WASHINGTON-The mobile-phone industry has signaled it will aggressively litigate taxes deemed illegal, suing the City of Baltimore over a wireless fee and persuading an Illinois court to order hundreds of towns to return to wireless subscribers $1.3 million in charges ruled unconstitutional by the state’s high court.
Industry’s pushback on wireless taxes is a companion effort to its campaign to take on states when they attempt to regulate mobile-phone service.
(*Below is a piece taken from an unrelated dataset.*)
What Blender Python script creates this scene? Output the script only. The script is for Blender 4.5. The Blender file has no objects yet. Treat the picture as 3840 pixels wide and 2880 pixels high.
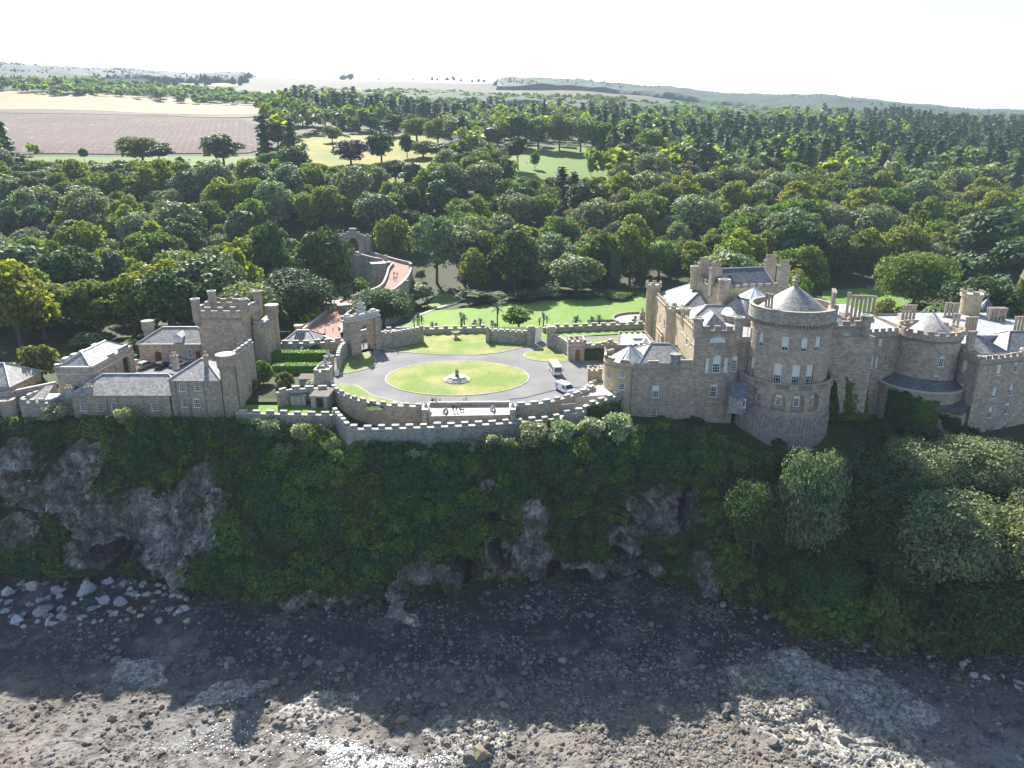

California is ground zero on the latter front.
T-Mobile USA Inc., Sprint Corp., Cingular Wireless L.L.C. and Verizon Wireless have filed suit in Maryland Tax Court against the City of Baltimore, seeking more than a $2 million refund of all wireless taxes paid since August.
“With this action, the wireless industry is sending the message that it is determined to stand up to unfair taxes in Maryland and around the country,” said Kenneth Silverberg, a partner in the law firm of Nixon Peabody L.L.P., which represents the four carriers. “If government officials think that imposing taxes on wireless companies is going to be an easy way to raise revenues, they should think again, because these companies are committed to fighting unfair taxes-which represent additional costs to their customers.”
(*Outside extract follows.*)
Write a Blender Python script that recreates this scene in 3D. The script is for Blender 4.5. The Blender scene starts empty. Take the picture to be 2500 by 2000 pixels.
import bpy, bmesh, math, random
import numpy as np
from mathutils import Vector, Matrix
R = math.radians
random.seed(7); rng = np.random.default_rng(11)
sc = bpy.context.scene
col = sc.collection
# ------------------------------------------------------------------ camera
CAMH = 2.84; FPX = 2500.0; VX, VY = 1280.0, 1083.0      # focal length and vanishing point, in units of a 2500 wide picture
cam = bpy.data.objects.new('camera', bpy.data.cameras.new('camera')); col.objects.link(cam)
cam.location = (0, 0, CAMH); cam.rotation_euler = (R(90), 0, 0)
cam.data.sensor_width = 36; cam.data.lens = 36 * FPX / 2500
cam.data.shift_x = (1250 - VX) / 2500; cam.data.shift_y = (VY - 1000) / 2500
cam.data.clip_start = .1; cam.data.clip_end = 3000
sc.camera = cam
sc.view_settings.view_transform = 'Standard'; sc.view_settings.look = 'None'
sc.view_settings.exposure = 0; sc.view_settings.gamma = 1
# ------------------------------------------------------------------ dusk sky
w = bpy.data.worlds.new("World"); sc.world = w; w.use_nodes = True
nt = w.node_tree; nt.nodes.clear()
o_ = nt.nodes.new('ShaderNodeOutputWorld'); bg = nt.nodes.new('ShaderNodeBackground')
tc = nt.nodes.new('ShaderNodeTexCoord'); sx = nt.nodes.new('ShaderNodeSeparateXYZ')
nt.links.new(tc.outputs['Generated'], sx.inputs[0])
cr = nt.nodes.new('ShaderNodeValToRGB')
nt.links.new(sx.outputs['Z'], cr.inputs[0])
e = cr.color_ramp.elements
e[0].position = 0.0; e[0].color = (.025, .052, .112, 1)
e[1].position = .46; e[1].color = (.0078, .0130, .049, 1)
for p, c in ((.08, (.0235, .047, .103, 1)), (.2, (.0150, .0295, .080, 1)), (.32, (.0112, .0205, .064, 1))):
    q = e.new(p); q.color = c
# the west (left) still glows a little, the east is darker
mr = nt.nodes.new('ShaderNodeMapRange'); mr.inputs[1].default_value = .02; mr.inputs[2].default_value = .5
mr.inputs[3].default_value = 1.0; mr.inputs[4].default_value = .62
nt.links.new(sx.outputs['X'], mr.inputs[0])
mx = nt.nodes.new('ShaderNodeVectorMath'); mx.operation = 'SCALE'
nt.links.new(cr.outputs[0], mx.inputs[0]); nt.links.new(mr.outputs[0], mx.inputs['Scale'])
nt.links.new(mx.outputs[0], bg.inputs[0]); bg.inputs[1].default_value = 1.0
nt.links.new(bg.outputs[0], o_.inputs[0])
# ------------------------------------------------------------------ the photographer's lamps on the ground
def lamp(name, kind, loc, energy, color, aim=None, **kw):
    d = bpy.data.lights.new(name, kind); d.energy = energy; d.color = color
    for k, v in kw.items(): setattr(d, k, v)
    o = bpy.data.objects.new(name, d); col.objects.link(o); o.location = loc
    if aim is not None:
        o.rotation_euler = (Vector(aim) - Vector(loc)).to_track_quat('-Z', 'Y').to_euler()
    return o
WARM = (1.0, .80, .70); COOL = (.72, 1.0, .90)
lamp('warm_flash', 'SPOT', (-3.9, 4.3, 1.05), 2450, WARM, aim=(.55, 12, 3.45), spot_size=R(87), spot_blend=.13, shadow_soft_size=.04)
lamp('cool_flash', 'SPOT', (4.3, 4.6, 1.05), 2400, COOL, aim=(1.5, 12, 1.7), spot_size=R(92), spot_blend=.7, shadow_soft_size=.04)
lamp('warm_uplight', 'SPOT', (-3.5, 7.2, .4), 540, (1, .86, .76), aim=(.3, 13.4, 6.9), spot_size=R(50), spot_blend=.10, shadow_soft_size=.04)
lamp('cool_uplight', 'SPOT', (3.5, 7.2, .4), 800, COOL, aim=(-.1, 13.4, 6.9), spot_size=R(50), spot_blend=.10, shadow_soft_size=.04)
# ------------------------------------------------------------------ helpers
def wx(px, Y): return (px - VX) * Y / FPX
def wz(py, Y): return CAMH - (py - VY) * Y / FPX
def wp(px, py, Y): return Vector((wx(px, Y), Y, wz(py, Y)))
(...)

The lawsuit is the second step in challenging the $3.50-per-subscriber monthly wireless tax imposed by Baltimore. In December, the wireless companies filed a refund request with the City of Baltimore. That request was denied.
The wireless carriers want the court to hold that the tax was imposed illegally and ultimately to overturn it. T-Mobile, Sprint, Cingular Wireless and Verizon Wireless intend to pass on any refund to subscribers.
The carriers claim the tax is illegal for two reasons. First, they assert the tax applies to any wireless telephone subscriber account with a home or business address within the city-regardless of whether that service was actually used within the jurisdiction or outside of it. Mobile-phone operators claim the city has exceeded its taxing authority by taxing activities that occur-and value that exists-outside of city boundaries.
The wireless operators also argue that Baltimore exceeded its taxing authority because the charge amounts to a sales tax, which the city is prohibited from imposing under Maryland law.
Baltimore is defending the wireless tax.
City Solicitor Ralph S. Tyler was quoted as saying, “The city has not exceeded its authority, and we will defend these cases in court.” Tyler did not respond to an e-mail request for comment.
The wireless carriers plan to file another lawsuit in Maryland Tax Court to recover nearly $13 million in refunds of a separate $2-a-month wireless tax levied by Montgomery County, Md.
At least one wireless legal challenge has paid off.
Last month, a Cook County Circuit judge ruled 234 municipalities must reimburse wireless consumers $3.1 million for fees charged to U.S. Cellular Corp.-and passed on to consumers-between 1998 and 2001. The municipalities indicated they will appeal the ruling of Cook County Court Judge Patrick McGann.
PrimeCo Personal Communications L.L.P. actually brought the lawsuit, but the company was later acquired by U.S. Cellular.
“We believe that Judge McGann’s decision was thorough and well reasoned and consistent with Illinois law,” said Karina DeHayes, an attorney at Tabet DiVito & Rothstein, the law firm that represented PrimeCo.
In 2001, the state supreme court ruled the Illinois Infrastructure Maintenance Act-which levied a 2-percent gross receipts tax in large and mid-sized cities and 1-percent tax in small communities-was unconstitutional as applied to mobile-phone service because the fee had no relationship to the object of the legislation that created the IMA.
McGann’s ruling determined how much money each municipality should return to wireless customers in their territories.
“We’re pleased to win. This was wrong… Someone had to stand up for consumers, and I’m glad it was us,” said John Simley, a U.S. Cellular spokesman.
Litigation is pending in other states where carriers have challenged wireless taxes.